[Begin Source records]

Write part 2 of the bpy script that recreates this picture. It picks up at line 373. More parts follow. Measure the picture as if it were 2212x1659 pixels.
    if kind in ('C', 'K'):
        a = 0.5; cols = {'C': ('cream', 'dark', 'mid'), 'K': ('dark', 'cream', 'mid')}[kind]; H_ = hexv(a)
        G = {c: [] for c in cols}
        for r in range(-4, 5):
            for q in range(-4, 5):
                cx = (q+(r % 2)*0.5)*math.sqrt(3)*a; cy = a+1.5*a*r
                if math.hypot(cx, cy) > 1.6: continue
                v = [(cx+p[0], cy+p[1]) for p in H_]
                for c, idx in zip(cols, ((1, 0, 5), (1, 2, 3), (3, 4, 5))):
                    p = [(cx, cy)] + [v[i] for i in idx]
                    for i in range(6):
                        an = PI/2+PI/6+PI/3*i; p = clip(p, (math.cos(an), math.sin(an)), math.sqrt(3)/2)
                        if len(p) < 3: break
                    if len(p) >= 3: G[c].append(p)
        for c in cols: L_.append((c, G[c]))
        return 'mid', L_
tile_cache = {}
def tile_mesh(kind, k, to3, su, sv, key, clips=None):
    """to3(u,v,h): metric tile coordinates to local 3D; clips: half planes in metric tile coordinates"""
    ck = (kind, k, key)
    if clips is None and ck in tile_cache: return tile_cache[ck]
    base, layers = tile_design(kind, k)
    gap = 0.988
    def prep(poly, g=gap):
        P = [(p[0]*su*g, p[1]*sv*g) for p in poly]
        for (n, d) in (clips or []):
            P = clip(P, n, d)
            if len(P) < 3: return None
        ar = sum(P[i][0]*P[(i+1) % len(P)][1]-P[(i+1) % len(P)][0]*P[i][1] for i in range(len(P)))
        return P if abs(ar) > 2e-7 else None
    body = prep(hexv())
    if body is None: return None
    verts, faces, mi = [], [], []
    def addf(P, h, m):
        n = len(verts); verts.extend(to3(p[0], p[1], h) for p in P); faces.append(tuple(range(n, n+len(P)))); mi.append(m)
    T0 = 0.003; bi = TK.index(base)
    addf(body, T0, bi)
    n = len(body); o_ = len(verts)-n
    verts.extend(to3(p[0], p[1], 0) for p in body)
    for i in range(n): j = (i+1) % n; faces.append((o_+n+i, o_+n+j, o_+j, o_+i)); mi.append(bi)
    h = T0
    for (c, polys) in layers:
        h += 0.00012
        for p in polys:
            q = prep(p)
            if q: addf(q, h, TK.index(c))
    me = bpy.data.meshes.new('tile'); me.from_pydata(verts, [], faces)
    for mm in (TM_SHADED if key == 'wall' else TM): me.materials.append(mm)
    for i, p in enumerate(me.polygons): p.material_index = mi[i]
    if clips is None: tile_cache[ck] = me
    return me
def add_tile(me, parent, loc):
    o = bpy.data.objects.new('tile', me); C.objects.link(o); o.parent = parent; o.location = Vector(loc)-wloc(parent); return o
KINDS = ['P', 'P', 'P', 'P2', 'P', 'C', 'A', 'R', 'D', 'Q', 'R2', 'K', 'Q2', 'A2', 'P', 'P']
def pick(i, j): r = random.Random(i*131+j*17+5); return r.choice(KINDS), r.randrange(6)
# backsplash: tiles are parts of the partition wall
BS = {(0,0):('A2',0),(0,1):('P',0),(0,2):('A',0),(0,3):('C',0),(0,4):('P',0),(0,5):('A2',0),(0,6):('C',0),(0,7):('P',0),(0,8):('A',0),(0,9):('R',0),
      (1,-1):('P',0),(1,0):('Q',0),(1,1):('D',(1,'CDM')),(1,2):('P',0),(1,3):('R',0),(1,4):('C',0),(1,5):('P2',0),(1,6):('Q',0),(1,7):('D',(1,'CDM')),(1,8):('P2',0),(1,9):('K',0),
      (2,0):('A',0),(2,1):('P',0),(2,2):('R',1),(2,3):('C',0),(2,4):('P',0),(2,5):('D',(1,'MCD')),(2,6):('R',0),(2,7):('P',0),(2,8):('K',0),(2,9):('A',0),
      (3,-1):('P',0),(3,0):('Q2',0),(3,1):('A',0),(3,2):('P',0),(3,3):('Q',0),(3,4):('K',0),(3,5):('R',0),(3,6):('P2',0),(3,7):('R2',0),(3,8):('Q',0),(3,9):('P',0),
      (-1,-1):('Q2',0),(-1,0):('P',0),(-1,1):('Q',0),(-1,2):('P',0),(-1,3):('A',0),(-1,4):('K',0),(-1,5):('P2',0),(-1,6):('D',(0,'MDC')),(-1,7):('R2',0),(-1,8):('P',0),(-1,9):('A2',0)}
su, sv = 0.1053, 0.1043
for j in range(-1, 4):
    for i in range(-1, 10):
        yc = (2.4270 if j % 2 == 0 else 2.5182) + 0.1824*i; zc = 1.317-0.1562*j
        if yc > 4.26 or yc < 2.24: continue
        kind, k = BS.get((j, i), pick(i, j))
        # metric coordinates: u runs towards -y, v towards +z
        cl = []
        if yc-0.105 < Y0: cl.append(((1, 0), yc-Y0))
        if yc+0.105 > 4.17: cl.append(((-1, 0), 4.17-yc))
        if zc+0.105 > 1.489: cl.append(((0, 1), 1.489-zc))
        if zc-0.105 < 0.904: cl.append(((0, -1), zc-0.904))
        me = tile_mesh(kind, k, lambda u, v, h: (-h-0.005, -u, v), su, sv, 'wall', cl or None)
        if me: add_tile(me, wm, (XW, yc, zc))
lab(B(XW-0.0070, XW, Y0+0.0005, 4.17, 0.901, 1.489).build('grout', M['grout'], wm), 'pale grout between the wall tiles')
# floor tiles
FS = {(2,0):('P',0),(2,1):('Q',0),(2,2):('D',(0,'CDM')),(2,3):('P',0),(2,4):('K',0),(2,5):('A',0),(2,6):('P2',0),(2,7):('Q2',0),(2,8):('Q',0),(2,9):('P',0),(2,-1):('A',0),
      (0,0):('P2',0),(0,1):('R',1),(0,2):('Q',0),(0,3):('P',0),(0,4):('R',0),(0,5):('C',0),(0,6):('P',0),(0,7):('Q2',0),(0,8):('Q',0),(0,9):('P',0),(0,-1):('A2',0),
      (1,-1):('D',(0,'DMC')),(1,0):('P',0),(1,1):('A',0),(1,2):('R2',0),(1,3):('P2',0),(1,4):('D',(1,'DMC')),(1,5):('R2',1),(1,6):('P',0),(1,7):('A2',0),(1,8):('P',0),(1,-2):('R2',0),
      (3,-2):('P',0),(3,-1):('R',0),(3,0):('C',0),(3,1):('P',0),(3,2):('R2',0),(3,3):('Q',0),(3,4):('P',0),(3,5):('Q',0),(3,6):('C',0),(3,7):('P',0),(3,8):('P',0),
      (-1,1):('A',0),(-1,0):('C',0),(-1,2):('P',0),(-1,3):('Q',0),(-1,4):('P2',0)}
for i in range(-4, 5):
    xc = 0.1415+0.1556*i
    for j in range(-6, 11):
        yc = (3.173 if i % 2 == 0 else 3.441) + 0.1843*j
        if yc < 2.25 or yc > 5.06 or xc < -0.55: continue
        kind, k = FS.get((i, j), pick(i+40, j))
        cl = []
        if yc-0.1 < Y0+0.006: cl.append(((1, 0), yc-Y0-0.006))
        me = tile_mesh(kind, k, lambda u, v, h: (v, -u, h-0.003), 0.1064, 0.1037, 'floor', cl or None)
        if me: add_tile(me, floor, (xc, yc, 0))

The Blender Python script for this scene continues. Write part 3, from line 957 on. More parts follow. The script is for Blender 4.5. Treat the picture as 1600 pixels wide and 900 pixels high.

[End Source records]

■ To do: The records above should all be quoted exactly, please.

■ Solution for this problem:
Write part 2 of the bpy script that recreates this picture. It picks up at line 373. More parts follow. Measure the picture as if it were 2212x1659 pixels.
    if kind in ('C', 'K'):
        a = 0.5; cols = {'C': ('cream', 'dark', 'mid'), 'K': ('dark', 'cream', 'mid')}[kind]; H_ = hexv(a)
        G = {c: [] for c in cols}
        for r in range(-4, 5):
            for q in range(-4, 5):
                cx = (q+(r % 2)*0.5)*math.sqrt(3)*a; cy = a+1.5*a*r
                if math.hypot(cx, cy) > 1.6: continue
                v = [(cx+p[0], cy+p[1]) for p in H_]
                for c, idx in zip(cols, ((1, 0, 5), (1, 2, 3), (3, 4, 5))):
                    p = [(cx, cy)] + [v[i] for i in idx]
                    for i in range(6):
                        an = PI/2+PI/6+PI/3*i; p = clip(p, (math.cos(an), math.sin(an)), math.sqrt(3)/2)
                        if len(p) < 3: break
                    if len(p) >= 3: G[c].append(p)
        for c in cols: L_.append((c, G[c]))
        return 'mid', L_
tile_cache = {}
def tile_mesh(kind, k, to3, su, sv, key, clips=None):
    """to3(u,v,h): metric tile coordinates to local 3D; clips: half planes in metric tile coordinates"""
    ck = (kind, k, key)
    if clips is None and ck in tile_cache: return tile_cache[ck]
    base, layers = tile_design(kind, k)
    gap = 0.988
    def prep(poly, g=gap):
        P = [(p[0]*su*g, p[1]*sv*g) for p in poly]
        for (n, d) in (clips or []):
            P = clip(P, n, d)
            if len(P) < 3: return None
        ar = sum(P[i][0]*P[(i+1) % len(P)][1]-P[(i+1) % len(P)][0]*P[i][1] for i in range(len(P)))
        return P if abs(ar) > 2e-7 else None
    body = prep(hexv())
    if body is None: return None
    verts, faces, mi = [], [], []
    def addf(P, h, m):
        n = len(verts); verts.extend(to3(p[0], p[1], h) for p in P); faces.append(tuple(range(n, n+len(P)))); mi.append(m)
    T0 = 0.003; bi = TK.index(base)
    addf(body, T0, bi)
    n = len(body); o_ = len(verts)-n
    verts.extend(to3(p[0], p[1], 0) for p in body)
    for i in range(n): j = (i+1) % n; faces.append((o_+n+i, o_+n+j, o_+j, o_+i)); mi.append(bi)
    h = T0
    for (c, polys) in layers:
        h += 0.00012
        for p in polys:
            q = prep(p)
            if q: addf(q, h, TK.index(c))
    me = bpy.data.meshes.new('tile'); me.from_pydata(verts, [], faces)
    for mm in (TM_SHADED if key == 'wall' else TM): me.materials.append(mm)
    for i, p in enumerate(me.polygons): p.material_index = mi[i]
    if clips is None: tile_cache[ck] = me
    return me
def add_tile(me, parent, loc):
    o = bpy.data.objects.new('tile', me); C.objects.link(o); o.parent = parent; o.location = Vector(loc)-wloc(parent); return o
KINDS = ['P', 'P', 'P', 'P2', 'P', 'C', 'A', 'R', 'D', 'Q', 'R2', 'K', 'Q2', 'A2', 'P', 'P']
def pick(i, j): r = random.Random(i*131+j*17+5); return r.choice(KINDS), r.randrange(6)
# backsplash: tiles are parts of the partition wall
BS = {(0,0):('A2',0),(0,1):('P',0),(0,2):('A',0),(0,3):('C',0),(0,4):('P',0),(0,5):('A2',0),(0,6):('C',0),(0,7):('P',0),(0,8):('A',0),(0,9):('R',0),
      (1,-1):('P',0),(1,0):('Q',0),(1,1):('D',(1,'CDM')),(1,2):('P',0),(1,3):('R',0),(1,4):('C',0),(1,5):('P2',0),(1,6):('Q',0),(1,7):('D',(1,'CDM')),(1,8):('P2',0),(1,9):('K',0),
      (2,0):('A',0),(2,1):('P',0),(2,2):('R',1),(2,3):('C',0),(2,4):('P',0),(2,5):('D',(1,'MCD')),(2,6):('R',0),(2,7):('P',0),(2,8):('K',0),(2,9):('A',0),
      (3,-1):('P',0),(3,0):('Q2',0),(3,1):('A',0),(3,2):('P',0),(3,3):('Q',0),(3,4):('K',0),(3,5):('R',0),(3,6):('P2',0),(3,7):('R2',0),(3,8):('Q',0),(3,9):('P',0),
      (-1,-1):('Q2',0),(-1,0):('P',0),(-1,1):('Q',0),(-1,2):('P',0),(-1,3):('A',0),(-1,4):('K',0),(-1,5):('P2',0),(-1,6):('D',(0,'MDC')),(-1,7):('R2',0),(-1,8):('P',0),(-1,9):('A2',0)}
su, sv = 0.1053, 0.1043
for j in range(-1, 4):
    for i in range(-1, 10):
        yc = (2.4270 if j % 2 == 0 else 2.5182) + 0.1824*i; zc = 1.317-0.1562*j
        if yc > 4.26 or yc < 2.24: continue
        kind, k = BS.get((j, i), pick(i, j))
        # metric coordinates: u runs towards -y, v towards +z
        cl = []
        if yc-0.105 < Y0: cl.append(((1, 0), yc-Y0))
        if yc+0.105 > 4.17: cl.append(((-1, 0), 4.17-yc))
        if zc+0.105 > 1.489: cl.append(((0, 1), 1.489-zc))
        if zc-0.105 < 0.904: cl.append(((0, -1), zc-0.904))
        me = tile_mesh(kind, k, lambda u, v, h: (-h-0.005, -u, v), su, sv, 'wall', cl or None)
        if me: add_tile(me, wm, (XW, yc, zc))
lab(B(XW-0.0070, XW, Y0+0.0005, 4.17, 0.901, 1.489).build('grout', M['grout'], wm), 'pale grout between the wall tiles')
# floor tiles
FS = {(2,0):('P',0),(2,1):('Q',0),(2,2):('D',(0,'CDM')),(2,3):('P',0),(2,4):('K',0),(2,5):('A',0),(2,6):('P2',0),(2,7):('Q2',0),(2,8):('Q',0),(2,9):('P',0),(2,-1):('A',0),
      (0,0):('P2',0),(0,1):('R',1),(0,2):('Q',0),(0,3):('P',0),(0,4):('R',0),(0,5):('C',0),(0,6):('P',0),(0,7):('Q2',0),(0,8):('Q',0),(0,9):('P',0),(0,-1):('A2',0),
      (1,-1):('D',(0,'DMC')),(1,0):('P',0),(1,1):('A',0),(1,2):('R2',0),(1,3):('P2',0),(1,4):('D',(1,'DMC')),(1,5):('R2',1),(1,6):('P',0),(1,7):('A2',0),(1,8):('P',0),(1,-2):('R2',0),
      (3,-2):('P',0),(3,-1):('R',0),(3,0):('C',0),(3,1):('P',0),(3,2):('R2',0),(3,3):('Q',0),(3,4):('P',0),(3,5):('Q',0),(3,6):('C',0),(3,7):('P',0),(3,8):('P',0),
      (-1,1):('A',0),(-1,0):('C',0),(-1,2):('P',0),(-1,3):('Q',0),(-1,4):('P2',0)}
for i in range(-4, 5):
    xc = 0.1415+0.1556*i
    for j in range(-6, 11):
        yc = (3.173 if i % 2 == 0 else 3.441) + 0.1843*j
        if yc < 2.25 or yc > 5.06 or xc < -0.55: continue
        kind, k = FS.get((i, j), pick(i+40, j))
        cl = []
        if yc-0.1 < Y0+0.006: cl.append(((1, 0), yc-Y0-0.006))
        me = tile_mesh(kind, k, lambda u, v, h: (v, -u, h-0.003), 0.1064, 0.1037, 'floor', cl or None)
        if me: add_tile(me, floor, (xc, yc, 0))

The Blender Python script for this scene continues. Write part 3, from line 957 on. More parts follow. The script is for Blender 4.5. Treat the picture as 1600 pixels wide and 900 pixels high.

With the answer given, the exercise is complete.